Aim.
The answer is one number: how many lines in the data below hold "scene".

-- START OF Collected data --

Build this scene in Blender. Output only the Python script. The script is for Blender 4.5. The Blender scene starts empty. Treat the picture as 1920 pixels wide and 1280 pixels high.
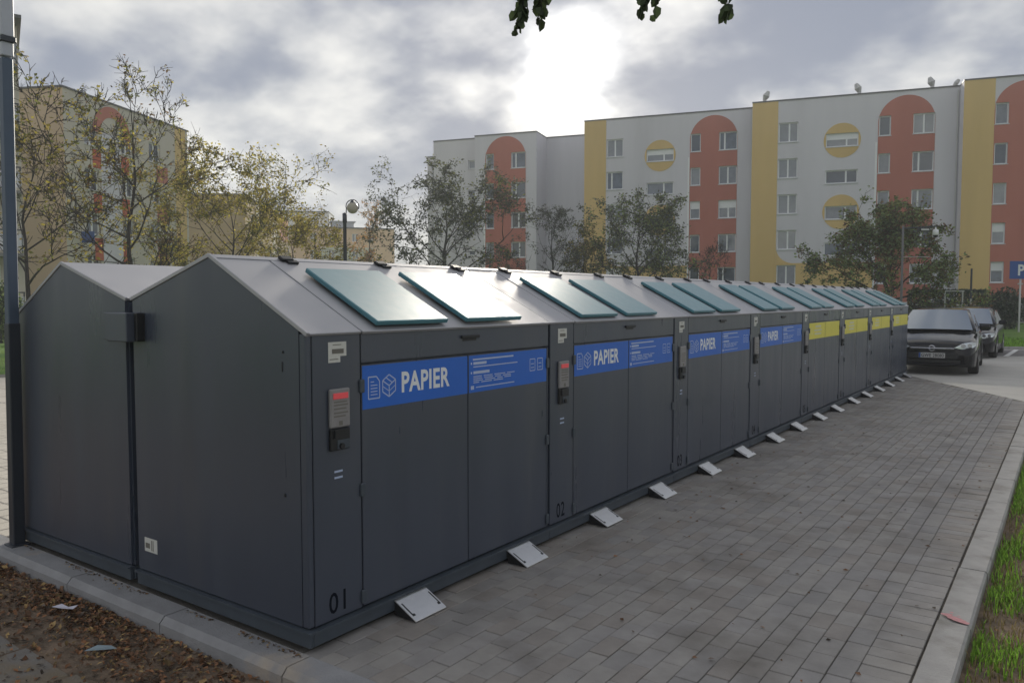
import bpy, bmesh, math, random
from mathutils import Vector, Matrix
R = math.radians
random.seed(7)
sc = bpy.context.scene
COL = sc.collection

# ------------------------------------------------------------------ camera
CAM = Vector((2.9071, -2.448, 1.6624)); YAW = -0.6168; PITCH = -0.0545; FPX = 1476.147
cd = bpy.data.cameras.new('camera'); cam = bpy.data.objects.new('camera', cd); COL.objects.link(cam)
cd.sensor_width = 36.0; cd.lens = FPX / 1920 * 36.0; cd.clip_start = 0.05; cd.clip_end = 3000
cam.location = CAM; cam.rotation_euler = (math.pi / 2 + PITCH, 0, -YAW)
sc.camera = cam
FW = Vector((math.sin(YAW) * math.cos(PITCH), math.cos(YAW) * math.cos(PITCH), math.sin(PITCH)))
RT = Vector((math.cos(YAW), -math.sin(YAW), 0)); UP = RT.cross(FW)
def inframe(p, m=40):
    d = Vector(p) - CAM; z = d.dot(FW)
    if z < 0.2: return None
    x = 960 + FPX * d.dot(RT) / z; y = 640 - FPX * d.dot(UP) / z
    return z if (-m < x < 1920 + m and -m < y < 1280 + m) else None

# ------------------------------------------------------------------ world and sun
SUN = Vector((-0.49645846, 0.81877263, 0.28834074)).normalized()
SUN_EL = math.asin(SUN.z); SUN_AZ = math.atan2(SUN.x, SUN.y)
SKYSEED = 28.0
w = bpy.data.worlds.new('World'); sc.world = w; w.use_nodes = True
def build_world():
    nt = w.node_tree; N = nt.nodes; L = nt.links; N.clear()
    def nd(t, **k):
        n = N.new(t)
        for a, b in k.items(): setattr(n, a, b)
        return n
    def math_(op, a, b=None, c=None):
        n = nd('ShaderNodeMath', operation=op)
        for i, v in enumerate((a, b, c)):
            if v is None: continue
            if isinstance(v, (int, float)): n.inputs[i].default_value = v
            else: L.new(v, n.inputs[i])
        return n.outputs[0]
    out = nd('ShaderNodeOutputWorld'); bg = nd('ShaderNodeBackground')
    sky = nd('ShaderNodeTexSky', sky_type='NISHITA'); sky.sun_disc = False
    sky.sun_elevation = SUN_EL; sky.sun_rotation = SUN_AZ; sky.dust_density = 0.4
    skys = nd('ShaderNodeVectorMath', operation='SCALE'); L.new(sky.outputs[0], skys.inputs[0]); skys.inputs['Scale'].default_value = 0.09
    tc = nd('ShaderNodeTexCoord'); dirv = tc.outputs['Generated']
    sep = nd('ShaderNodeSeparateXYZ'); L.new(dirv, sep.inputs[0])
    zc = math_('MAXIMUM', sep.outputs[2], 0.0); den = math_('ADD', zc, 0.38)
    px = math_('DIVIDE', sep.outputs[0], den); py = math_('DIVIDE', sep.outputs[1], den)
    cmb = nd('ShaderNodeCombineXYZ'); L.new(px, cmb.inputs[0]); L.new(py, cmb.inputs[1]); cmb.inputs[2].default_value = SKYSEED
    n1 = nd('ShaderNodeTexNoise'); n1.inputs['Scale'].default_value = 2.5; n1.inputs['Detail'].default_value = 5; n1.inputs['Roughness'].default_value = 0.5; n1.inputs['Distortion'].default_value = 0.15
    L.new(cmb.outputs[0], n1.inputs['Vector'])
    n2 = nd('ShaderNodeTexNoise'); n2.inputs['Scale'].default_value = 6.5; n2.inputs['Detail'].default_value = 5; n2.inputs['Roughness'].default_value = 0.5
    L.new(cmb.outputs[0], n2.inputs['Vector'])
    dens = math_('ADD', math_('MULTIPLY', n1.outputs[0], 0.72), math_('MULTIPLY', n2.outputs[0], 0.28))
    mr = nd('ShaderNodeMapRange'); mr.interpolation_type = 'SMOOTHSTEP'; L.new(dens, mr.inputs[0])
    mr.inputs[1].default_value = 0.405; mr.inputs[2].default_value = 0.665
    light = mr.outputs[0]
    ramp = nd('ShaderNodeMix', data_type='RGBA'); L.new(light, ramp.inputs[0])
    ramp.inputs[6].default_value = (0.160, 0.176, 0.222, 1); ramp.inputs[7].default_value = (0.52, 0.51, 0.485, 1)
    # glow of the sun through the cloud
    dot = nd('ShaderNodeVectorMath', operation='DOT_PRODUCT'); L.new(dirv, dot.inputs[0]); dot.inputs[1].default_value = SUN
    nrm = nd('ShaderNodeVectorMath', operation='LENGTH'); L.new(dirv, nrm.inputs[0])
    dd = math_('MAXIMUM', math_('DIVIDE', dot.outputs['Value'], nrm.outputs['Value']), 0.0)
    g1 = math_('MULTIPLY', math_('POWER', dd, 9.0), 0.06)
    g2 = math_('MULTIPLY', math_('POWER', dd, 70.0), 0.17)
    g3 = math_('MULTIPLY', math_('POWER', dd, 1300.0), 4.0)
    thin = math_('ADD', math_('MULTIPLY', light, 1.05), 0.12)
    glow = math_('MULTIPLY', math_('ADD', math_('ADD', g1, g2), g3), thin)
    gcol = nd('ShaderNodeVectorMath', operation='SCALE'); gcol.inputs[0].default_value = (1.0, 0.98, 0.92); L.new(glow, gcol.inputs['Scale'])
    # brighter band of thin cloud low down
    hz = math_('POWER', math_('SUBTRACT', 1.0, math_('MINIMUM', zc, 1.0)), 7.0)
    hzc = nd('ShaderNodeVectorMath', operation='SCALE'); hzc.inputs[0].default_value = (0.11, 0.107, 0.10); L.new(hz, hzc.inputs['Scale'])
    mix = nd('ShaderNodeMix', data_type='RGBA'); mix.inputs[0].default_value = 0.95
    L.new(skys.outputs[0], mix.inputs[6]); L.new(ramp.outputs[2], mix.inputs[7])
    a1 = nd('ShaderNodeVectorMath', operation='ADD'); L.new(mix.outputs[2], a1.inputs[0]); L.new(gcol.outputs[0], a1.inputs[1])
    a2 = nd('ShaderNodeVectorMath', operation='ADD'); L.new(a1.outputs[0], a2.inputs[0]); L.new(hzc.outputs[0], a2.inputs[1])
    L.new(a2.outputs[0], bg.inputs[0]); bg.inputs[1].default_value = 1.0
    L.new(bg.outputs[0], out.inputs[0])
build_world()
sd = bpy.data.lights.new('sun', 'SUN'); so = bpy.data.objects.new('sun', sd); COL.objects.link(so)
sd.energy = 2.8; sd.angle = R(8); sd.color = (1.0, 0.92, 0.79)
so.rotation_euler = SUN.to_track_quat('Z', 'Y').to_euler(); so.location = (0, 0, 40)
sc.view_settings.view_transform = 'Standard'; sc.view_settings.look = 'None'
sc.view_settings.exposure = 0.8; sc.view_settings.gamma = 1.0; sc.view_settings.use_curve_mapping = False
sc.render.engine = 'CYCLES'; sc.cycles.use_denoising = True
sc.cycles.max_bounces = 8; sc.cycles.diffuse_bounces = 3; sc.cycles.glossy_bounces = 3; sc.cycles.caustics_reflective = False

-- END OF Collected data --

Result for this exercise.
2